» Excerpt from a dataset
=-=-=

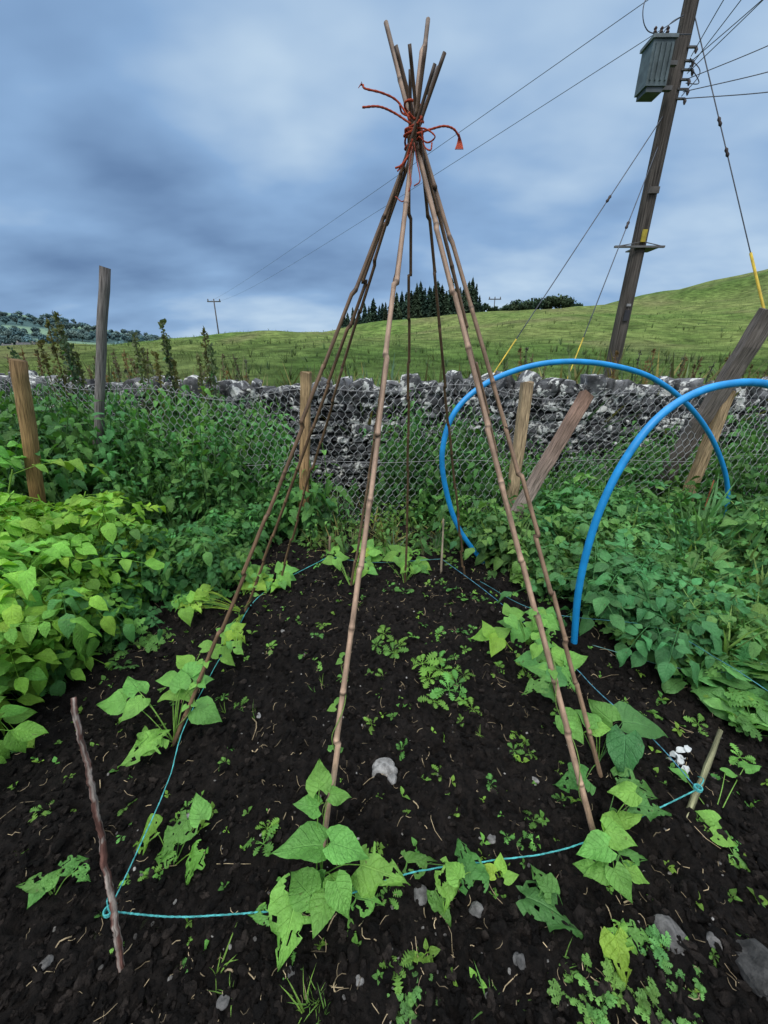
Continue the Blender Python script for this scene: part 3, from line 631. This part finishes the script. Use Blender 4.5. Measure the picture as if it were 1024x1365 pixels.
# ------------------------------------------------------------------ blue hoops
def hoop(name,f0,dirn,pp,extra=None):
    f0=gp(*f0); dn=nrm([dirn[0],dirn[1],0]); nn=np.array([-dn[1],dn[0],0]); P=[f0-[0,0,.06],f0]
    for a,b in pp:
        d=ray(a,b); o=np.array([0,0,H]); t=np.dot(f0-o,nn)/np.dot(d,nn); P.append(o+d*t)
    if extra: 
        for u,z in extra: q=f0+dn*u; q[2]=z; P.append(q)
    Cs=np.array([.014,.27,.64])*rng.uniform(.88,1.1,(120,1)); Cs[:4]*=.4
    build(name,MB().add(*tube(smoothpts(P,120),.0158,14,C=Cs)),M_pipe)
hoop('blue_pipe_hoop',(648,755),(.970,.2446),[(612,705),(594,650),(590,600),(606,550),(645,513),(700,490),(755,482),(815,487),(872,505),(920,543),(953,592),(970,650)],[(2.145,0),(2.15,-.06)])
hoop('blue_pipe_hoop',(765,860),(.970,.2446),[(771,790),(785,725),(806,665),(835,610),(872,562),(915,530),(965,513),(1022,512)],[(.98,1.16),(1.3,.93),(1.5,.6),(1.6,.25),(1.62,0),(1.62,-.05)])
# ------------------------------------------------------------------ sticks and string
def stick(name,p0,p1,r,C1,mott=None,n=18,mat=None,sides=8,jit=.12):
    p0=np.array(p0);p1=np.array(p1); t=np.linspace(0,1,n)[:,None]; w=np.cumsum(rng.normal(0,r*jit,(n,3)),0); P=p0+(p1-p0)*t+w-w[-1]*t
    rad=r*(1.05-.25*t[:,0])*(1+rng.uniform(-.1,.15,n)); tb=list(tube(P,rad,sides,C=C1))
    i=np.repeat(np.arange(n),sides); j=np.tile(np.arange(sides),n); th=j/sides*2*np.pi
    q1=vn(i*.16+2*np.cos(th),3+1.5*np.sin(th),61)
    if mott is not None: tb[4]=np.where((q1>.66)[:,None],np.array(mott),tb[4])
    tb[4]=tb[4]*(.6+.8*vn(i*.4+np.cos(th),np.sin(th)*2,62))[:,None]
    return build(name,MB().add(*tb),mat or M_wood)
a=gp(165,1303,-.04); b=gp(98,930,.60); stk=stick('marker_stick',a,b,.0074,(.13,.065,.052),(.28,.24,.21),110)
a=gp(906,1117,-.03); b=gp(961,973,.17); stick('marker_stake',a,b,.009,(.24,.24,.14),None,12,sides=4)
a=gp(588,768,-.02); b=yp(591,692,a[1]); stick('marker_stick',a,b,.007,(.34,.28,.2),None,8)
a=gp(440,752,-.02); b=yp(440,715,a[1]); stick('marker_stick',a,b,.010,(.2,.15,.1),None,8)
a=gp(925,720,0); b=yp(952,640,a[1]); stick('marker_stick',a,b,.005,(.28,.10,.05),None,8)
s1=gp(145,1215,.085); tur=(.10,.46,.46); mb=MB()
def string(P,n=60,r=.0026,C=tur,wob=.002):
    Q=smoothpts(P,n); Q=Q+np.cumsum(rng.normal(0,wob*.25,(n,3)),0)*np.linspace(1,0,n)[:,None]*np.linspace(0,1,n)[:,None]*2; 
    Cs=np.array(C)*rng.uniform(.6,1.25,(n,1)); mb.add(*tube(Q,r*(1+.2*np.sin(np.arange(n)*2.1)),6,C=Cs))
s2=gp(930,1052,.085)
string([s1,gp(235,1222,.05),gp(330,1218,.05),gp(420,1205,.07),gp(545,1164,.06),gp(660,1146,.05),gp(760,1128,.06),gp(860,1085,.075),s2],240,.0021)
string([s1,gp(190,1120,.1),gp(225,1040,.1),gp(252,955,.1),gp(310,850,.06),gp(352,790,.04),gp(438,742,.05)],160,.0019)
string([gp(438,742,.05),gp(500,750,.04),gp(589,745,.06)],30,.0015,(.12,.34,.36))
string([s2,gp(870,985,.08),gp(800,925,.08),gp(745,870,.06),gp(650,790,.05),gp(589,745,.06)],120,.0018,(.10,.30,.42))
for k in range(3):
    a=np.linspace(0,2*np.pi*1.2,24); c=s1+[0,0,.004*k-.004]; mb.add(*tube(np.stack([c[0]+.010*np.cos(a),c[1]+.010*np.sin(a),c[2]+.002*a/6],1),.0021,6,C=tur))
    c=s2+[0,0,.004*k]; mb.add(*tube(np.stack([c[0]+.010*np.cos(a),c[1]+.010*np.sin(a),c[2]+.002*a/6],1),.0021,6,C=tur))
string([s1,gp(143,1200,.10),gp(150,1190,.11),gp(156,1205,.07)],14,.0016); string([s2,gp(938,1040,.1),gp(930,1035,.08)],10,.0016)
build('turquoise_garden_string',mb,M_twine)
mb=MB(); string([gp(735,700,.06),gp(740,712,.04),gp(732,718,.05),gp(726,708,.05),gp(738,703,.06),gp(722,722,.03)],30,.0035,(.25,.55,.6)); build('string_bundle',mb,M_twine)
mb=MB(); string([gp(640,775,.05),gp(720,815,.12),gp(870,835,.16),gp(960,880,.2),gp(1030,925,.2)],40,.0013,(.10,.32,.38)); string([gp(790,860,.05),gp(900,890,.03),gp(990,895,.1),gp(1040,870,.1)],40,.0013,(.2,.4,.4)); build('garden_string',mb,M_twine)
# white scrap of fleece by the stake
mb=MB(); r2=np.random.default_rng(5); c0=gp(908,1010,.03)
for k in range(11):
    q=c0+r2.normal(0,.018,3)*[1,1,.3]; mb.inst(BG[k%2],[q],frame(r2.normal(size=3)*[1,1,.3],[r2.normal(0,.4),-.2,1.])[None],np.array([.035]),np.array([[.5,.53,.53]]))
build('plastic_scrap',mb,M_plast)
# ------------------------------------------------------------------ bean plants
CAM=np.array([0,0,H])
BRT=(.185,.43,.08); DRK=(.085,.25,.075); YEL=(.26,.48,.06)
def bean(base,leaves):
    mb=MB(); b0=gp(*base); b0[2]=soilh(b0[0],b0[1])-.005
    for lf in leaves:
        px,py,z,ln,an=lf[:5]; col=lf[5] if len(lf)>5 else BRT; rag=lf[6] if len(lf)>6 else 0
        c=gp(px,py,z); tc=nrm(CAM-c); s=ln*np.dot(CAM-c,[0,-ct,st])/512*.83
        n=nrm(np.array([0,0,.75])+tc*.7+rng.normal(0,.28,3)); a=math.radians(an)
        di=math.cos(a)*np.array([1,0,0])+math.sin(a)*np.array([0,st,ct]); d=nrm(di-n*np.dot(di,n)); R=frame(d,n)
        p=c-d*s*.42; T=(BR if rag else BE)[rng.integers(5)]
        mb.inst(T,[p],R[None],np.array([[s*rng.uniform(.88,1.08),s,s]]),tints(col,1,.18,.10))
        q=b0*.45+p*.55; q[2]=b0[2]+.75*(p[2]-b0[2])
        stalk(mb,[b0+rng.normal(0,.004,3)*[1,1,0],q,p],.0017,np.array(col)*[1.1,.95,.9],8,5)
    build('bean_plant',mb,M_bean)
def clus(base,c,sp,n,size,z=(.04,.25),col=BRT,rag=.2):
    out=[]
    for i in range(n):
        a,b=c[0]+rng.uniform(-1,1)*sp[0],c[1]+rng.uniform(-1,1)*sp[1]; an0=rng.uniform(0,360); zz=rng.uniform(*z); sz=size*rng.uniform(.65,1.15)
        cc=col if rng.random()<.85 else (YEL if col==BRT else BRT)
        for k in(-1,0,1):
            an=an0+k*85; ra=math.radians(an); out.append((a+math.cos(ra)*sz*.5,b-math.sin(ra)*sz*.4,zz,sz,an,cc,rng.random()<rag))
    bean(base,out)
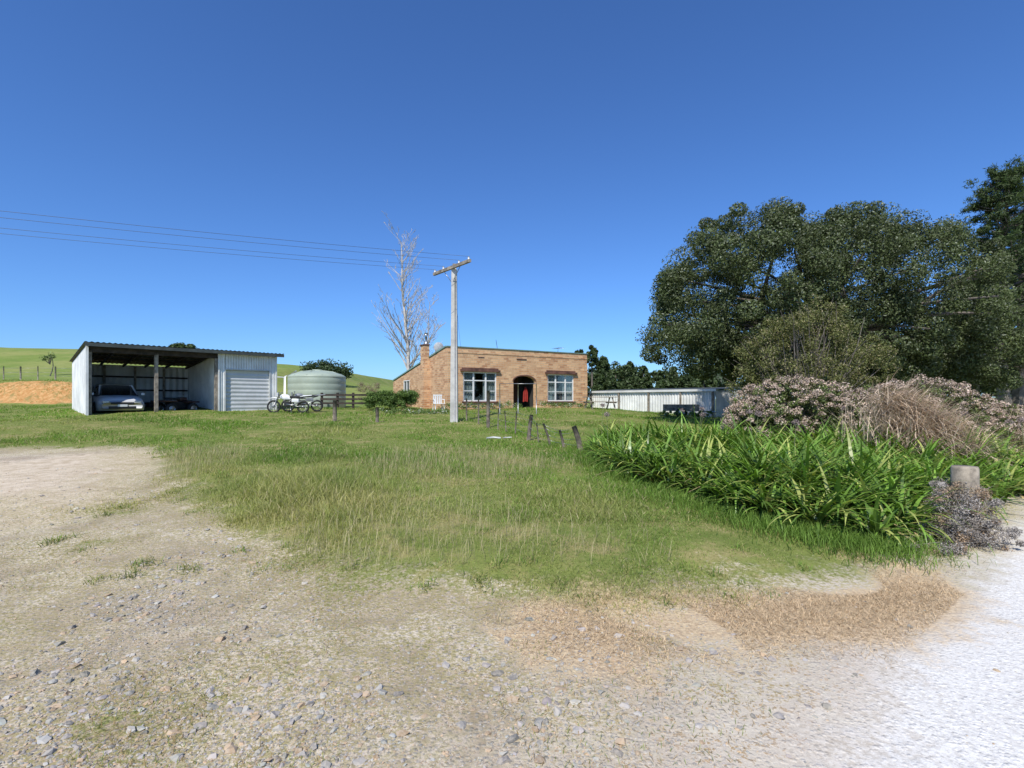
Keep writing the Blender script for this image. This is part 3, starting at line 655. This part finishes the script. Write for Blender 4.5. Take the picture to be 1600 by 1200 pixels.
body_loft('cabin_glass',[(-3.9,.9,1.0,.7,.7,.6),(-3.35,.9,1.36,.8,.74,.56),(-2.2,.9,1.46,.82,.76,.58),(-1.7,.9,1.40,.82,.76,.58),(-1.0,.88,.93,.8,.76,.62)],glass,car)
body_loft('roof',[(-3.4,1.36,1.41,.6,.6,.5),(-2.6,1.42,1.49,.62,.62,.5),(-2.0,1.41,1.47,.62,.62,.5),(-1.72,1.38,1.42,.6,.6,.5)],carp,car)
tubes('pillars',[([(-1.72,s*.60,1.40),(-1.05,s*.72,.93)],.035) for s in(-1,1)]+[([(-3.35,s*.6,1.38),(-3.9,s*.68,.98)],.045) for s in(-1,1)]+[([(-2.45,s*.66,1.42),(-2.45,s*.80,.95)],.03) for s in(-1,1)],carp,car)
for i,(x,s) in enumerate(((-.85,1),(-.85,-1),(-3.4,1),(-3.4,-1))): wheel(car,x,s*.82,.31,.32,.22,str(i))
boxes('grille',[(-.01,.035,-.42,.42,.50,.60),(-.01,.03,-.5,.5,.30,.42)],black,car,.01)
boxes('headlights',[(-.16,.01,-.72,-.46,.56,.68),(-.16,.01,.46,.72,.56,.68)],steel,car,.02)
boxes('number_plate',[(.036,.045,-.18,.18,.40,.50)],white,car)
boxes('mirrors',[(-1.25,-1.1,-1.02,-.88,.92,1.04),(-1.25,-1.1,.88,1.02,.92,1.04)],carp,car,.02)

# ------------------------------------------------------------------ quad bike
fx=np.array([-18.1,21.8])+np.array([.70,.714])*3.6+np.array([-.714,.70])*1.6
quad=empty('quad_bike',(fx[0],fx[1],.9),math.atan2(.714,.70)+.4)
qm=pbr('dark_plastic_mat',(.06,.025,.022),.4,0,.1,3)
for i,(x,s) in enumerate(((.55,1),(.55,-1),(-.55,1),(-.55,-1))): wheel(quad,x,s*.42,.27,.27,.22,str(i))
boxes('fenders',[(.25,.9,-.5,.5,.56,.64),(-.95,-.25,-.5,.5,.60,.68)],qm,quad,.03)
boxes('engine_body',[(-.45,.6,-.16,.16,.25,.62)],black,quad,.04); boxes('seat',[(-.55,.12,-.15,.15,.70,.82)],black,quad,.05); boxes('fuel_tank',[(.1,.5,-.14,.14,.64,.84)],qm,quad,.05)
tubes('handlebars',[([(.45,0,.8),(.38,0,1.0)],.02),([(.30,-.38,1.02),(.38,-.15,1.0),(.38,.15,1.0),(.30,.38,1.02)],.015)],steel,quad)
tubes('racks',[([(.3+.12*i,-.35,.70),(.3+.12*i,.35,.70)],.01) for i in range(5)]+[([(-.9+.12*i,-.35,.74),(-.9+.12*i,.35,.74)],.01) for i in range(5)],steel,quad)

# ------------------------------------------------------------------ motorbikes
def motorbike(x0,y0,rot,paint):
    mb=empty('motorbike',(x0,y0,float(H(x0,y0))),math.radians(rot))
    for nm,x in(('front',.72),('rear',-.68)):
        r=.33 if nm=='front' else .31
        V=[];F=[];a_,b_=28,8
        for i in range(a_):
            t=6.283*i/a_
            for j in range(b_):
                q=6.283*j/b_; R=r-.045+.045*math.cos(q); V.append((x+R*math.cos(t),.045*math.sin(q),r+R*math.sin(t)))
        for i in range(a_):
            for j in range(b_): F.append((i*b_+j,((i+1)%a_)*b_+j,((i+1)%a_)*b_+(j+1)%b_,i*b_+(j+1)%b_))
        py_mesh('tyre_'+nm,V,F,black,mb,True)
        tubes('spokes_'+nm,[([(x,0.02*(-1)**k,r),(x+(r-.08)*math.cos(k*.5236),0,r+(r-.08)*math.sin(k*.5236))],.006) for k in range(12)],steel,mb,4)
        lathe('hub_'+nm,[(.001,-.06),(.06,-.06),(.06,.06),(.001,.06)],steel,mb,12,(x,0,r),'Y')
    tubes('forks_and_frame',[([(.72,s*.08,.33),(.42,s*.08,.95)],.022) for s in(-1,1)]+[([(-.68,s*.09,.31),(-.1,s*.09,.38)],.02) for s in(-1,1)]+[([(.40,0,.88),(.15,0,.45),(-.1,0,.33),(-.15,0,.62),(-.75,0,.82)],.022),([(.4,0,.86),(-.15,0,.66)],.022),([(.40,-.36,1.06),(.40,-.12,1.0),(.40,.12,1.0),(.40,.36,1.06)],.016),([(.1,.1,.45),(-.2,.13,.4),(-.7,.14,.62)],.03)],steel,mb)
    boxes('engine',[(-.12,.22,-.11,.11,.32,.60)],black,mb,.03)
    body_loft('fuel_tank',[(-.1,.68,.80,.07,.09,.07),(.05,.66,.92,.12,.13,.09),(.25,.68,.95,.12,.14,.09),(.4,.76,.90,.08,.09,.06)],paint,mb)
    body_loft('seat',[(-.75,.80,.88,.07,.08,.06),(-.4,.76,.86,.1,.11,.08),(0.,.74,.84,.08,.09,.06)],black,mb)
    body_loft('front_mudguard',[(.40,.70,.73,.06,.07,.05),(.7,.76,.80,.07,.08,.06),(1.0,.70,.72,.05,.06,.04)],paint,mb)
    body_loft('rear_mudguard',[(-1.1,.88,.90,.05,.06,.04),(-.7,.83,.88,.08,.09,.07),(-.5,.78,.84,.08,.1,.08)],paint,mb)
    boxes('headlamp_panel',[(.50,.56,-.1,.1,.82,1.02),],paint,mb,.02); boxes('side_panel',[(-.5,-.15,-.12,.12,.55,.72)],paint,mb,.03)
    tubes('side_stand',[([(-.1,.1,.33),(-.2,.3,.02)],.012)],steel,mb)
motorbike(-11.2,25.7,188,white); motorbike(-10.9,26.7,200,pbr('grey_panel_mat',(.25,.26,.27),.4))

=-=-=

» Problem details
Quote exactly the lines running from the line with "Keep writing the" through the line with "i in range(5)],steel,quad)", both ends included, and nothing more.

» Expected answer
Keep writing the Blender script for this image. This is part 3, starting at line 655. This part finishes the script. Write for Blender 4.5. Take the picture to be 1600 by 1200 pixels.
body_loft('cabin_glass',[(-3.9,.9,1.0,.7,.7,.6),(-3.35,.9,1.36,.8,.74,.56),(-2.2,.9,1.46,.82,.76,.58),(-1.7,.9,1.40,.82,.76,.58),(-1.0,.88,.93,.8,.76,.62)],glass,car)
body_loft('roof',[(-3.4,1.36,1.41,.6,.6,.5),(-2.6,1.42,1.49,.62,.62,.5),(-2.0,1.41,1.47,.62,.62,.5),(-1.72,1.38,1.42,.6,.6,.5)],carp,car)
tubes('pillars',[([(-1.72,s*.60,1.40),(-1.05,s*.72,.93)],.035) for s in(-1,1)]+[([(-3.35,s*.6,1.38),(-3.9,s*.68,.98)],.045) for s in(-1,1)]+[([(-2.45,s*.66,1.42),(-2.45,s*.80,.95)],.03) for s in(-1,1)],carp,car)
for i,(x,s) in enumerate(((-.85,1),(-.85,-1),(-3.4,1),(-3.4,-1))): wheel(car,x,s*.82,.31,.32,.22,str(i))
boxes('grille',[(-.01,.035,-.42,.42,.50,.60),(-.01,.03,-.5,.5,.30,.42)],black,car,.01)
boxes('headlights',[(-.16,.01,-.72,-.46,.56,.68),(-.16,.01,.46,.72,.56,.68)],steel,car,.02)
boxes('number_plate',[(.036,.045,-.18,.18,.40,.50)],white,car)
boxes('mirrors',[(-1.25,-1.1,-1.02,-.88,.92,1.04),(-1.25,-1.1,.88,1.02,.92,1.04)],carp,car,.02)

# ------------------------------------------------------------------ quad bike
fx=np.array([-18.1,21.8])+np.array([.70,.714])*3.6+np.array([-.714,.70])*1.6
quad=empty('quad_bike',(fx[0],fx[1],.9),math.atan2(.714,.70)+.4)
qm=pbr('dark_plastic_mat',(.06,.025,.022),.4,0,.1,3)
for i,(x,s) in enumerate(((.55,1),(.55,-1),(-.55,1),(-.55,-1))): wheel(quad,x,s*.42,.27,.27,.22,str(i))
boxes('fenders',[(.25,.9,-.5,.5,.56,.64),(-.95,-.25,-.5,.5,.60,.68)],qm,quad,.03)
boxes('engine_body',[(-.45,.6,-.16,.16,.25,.62)],black,quad,.04); boxes('seat',[(-.55,.12,-.15,.15,.70,.82)],black,quad,.05); boxes('fuel_tank',[(.1,.5,-.14,.14,.64,.84)],qm,quad,.05)
tubes('handlebars',[([(.45,0,.8),(.38,0,1.0)],.02),([(.30,-.38,1.02),(.38,-.15,1.0),(.38,.15,1.0),(.30,.38,1.02)],.015)],steel,quad)
tubes('racks',[([(.3+.12*i,-.35,.70),(.3+.12*i,.35,.70)],.01) for i in range(5)]+[([(-.9+.12*i,-.35,.74),(-.9+.12*i,.35,.74)],.01) for i in range(5)],steel,quad)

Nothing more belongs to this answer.